The executives involved in Hulu say they will again approach those companies and others when the service is offered more widely, and give them better revenue-sharing terms than they can find anywhere else. But big companies like Viacom will likely be reluctant to embrace an effort jointly owned by two of their largest competitors.

“These are all friends of mine,” Mr. Chernin of the News Corporation said. “They all have their own strategies. They have every right to sit back and see how this works and if it is in their best interests. I’m optimistic that others will join us, but even if nothing else changes, I already think this has more premium video than anywhere else.”

Another challenge: Hulu’s operating costs could quickly escalate.

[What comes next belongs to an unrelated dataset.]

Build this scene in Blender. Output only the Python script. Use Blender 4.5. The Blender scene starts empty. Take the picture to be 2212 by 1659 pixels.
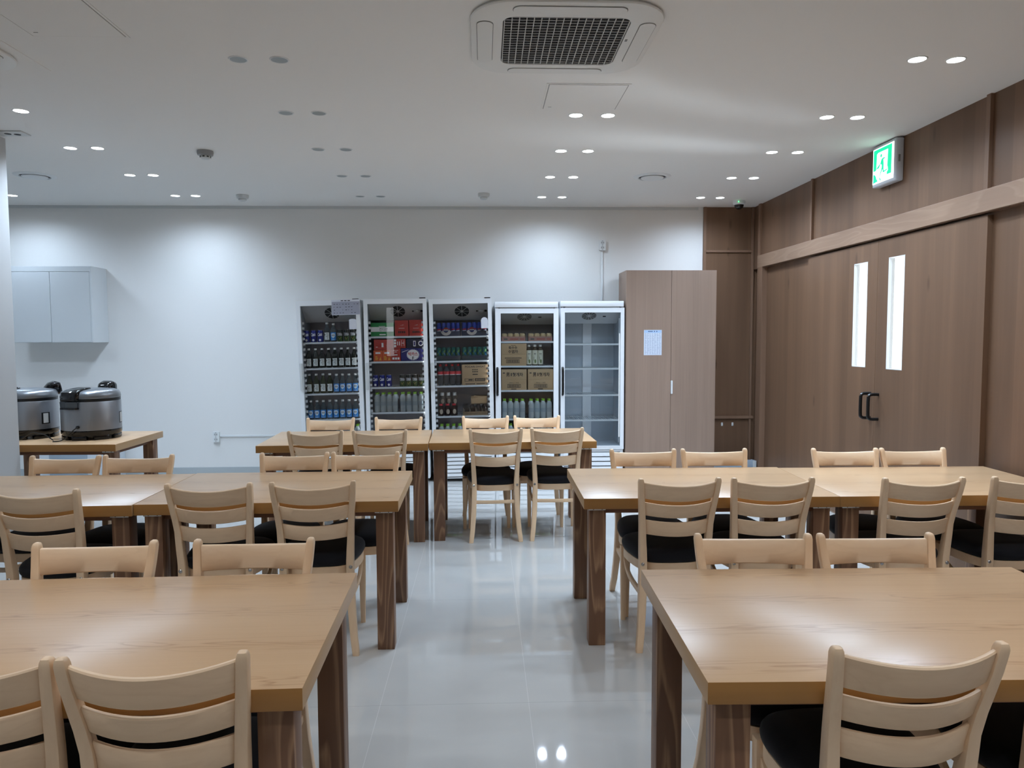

Hulu wants to offer the rich video that people are used to seeing on television. It will have to spend far more than other video sites to store the video on servers and then transmit the files to users, and at the same time give away much of the advertising revenue to its partners.

YouTube, by contrast, does not pay anything for its content (users freely submit it). It gets to keep all its ad revenue and does not provide video in a high-quality format. Still, because of the high operating costs of running a video-sharing service, YouTube is not thought to be very profitable for Google.

“To me the biggest challenge is economics,” said James L. McQuivey, an analyst with Forrester Research who was briefed on Hulu last week. “The content is good, and they are distributing it in all the right places. But over time they will have pressure to increase the quality of the streams and that is going to raise costs even more.”

Mr. Zucker does not appear to be concerned about the long-term financial viability of Hulu. That might actually provide more fodder for those critics who say Hulu has so many diverging mandates that it will be difficult for it to create an enduring, stand-alone business.

“At a minimum it’s another way for us to offer our content to users and get paid for it,” Mr. Zucker said. “If the site itself does well, that will be gravy on top of it.”